Work to complete → Please restate, exactly as written, the lines running from the beginning of the material through the line that has "COL = SC.collection" in it.

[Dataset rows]

%%

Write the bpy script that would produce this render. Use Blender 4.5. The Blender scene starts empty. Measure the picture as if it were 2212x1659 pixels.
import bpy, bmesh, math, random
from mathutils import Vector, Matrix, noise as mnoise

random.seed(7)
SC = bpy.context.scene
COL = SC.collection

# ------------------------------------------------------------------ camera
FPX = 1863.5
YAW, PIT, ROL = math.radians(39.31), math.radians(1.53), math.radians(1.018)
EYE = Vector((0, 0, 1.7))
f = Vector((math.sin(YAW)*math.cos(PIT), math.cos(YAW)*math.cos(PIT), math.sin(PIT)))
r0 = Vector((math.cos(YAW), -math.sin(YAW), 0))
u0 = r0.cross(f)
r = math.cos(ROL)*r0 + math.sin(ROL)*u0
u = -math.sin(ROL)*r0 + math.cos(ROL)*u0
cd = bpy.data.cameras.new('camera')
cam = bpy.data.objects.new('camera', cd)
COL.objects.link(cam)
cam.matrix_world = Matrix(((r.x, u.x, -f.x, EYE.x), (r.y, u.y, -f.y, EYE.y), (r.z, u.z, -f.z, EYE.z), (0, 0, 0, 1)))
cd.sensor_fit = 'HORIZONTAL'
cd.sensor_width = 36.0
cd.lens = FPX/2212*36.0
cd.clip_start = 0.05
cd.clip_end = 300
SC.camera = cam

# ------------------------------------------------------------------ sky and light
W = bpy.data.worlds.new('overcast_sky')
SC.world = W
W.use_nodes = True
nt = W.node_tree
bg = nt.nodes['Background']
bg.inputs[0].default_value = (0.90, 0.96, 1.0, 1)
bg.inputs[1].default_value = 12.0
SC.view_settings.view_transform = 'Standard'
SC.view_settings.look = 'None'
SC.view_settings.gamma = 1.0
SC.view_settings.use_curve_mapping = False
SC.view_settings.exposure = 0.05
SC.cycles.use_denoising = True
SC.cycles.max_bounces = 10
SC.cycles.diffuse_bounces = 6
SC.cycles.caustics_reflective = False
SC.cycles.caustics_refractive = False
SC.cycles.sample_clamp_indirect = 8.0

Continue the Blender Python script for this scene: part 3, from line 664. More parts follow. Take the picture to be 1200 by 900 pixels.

%%

Completed task →
Write the bpy script that would produce this render. Use Blender 4.5. The Blender scene starts empty. Measure the picture as if it were 2212x1659 pixels.
import bpy, bmesh, math, random
from mathutils import Vector, Matrix, noise as mnoise

random.seed(7)
SC = bpy.context.scene
COL = SC.collection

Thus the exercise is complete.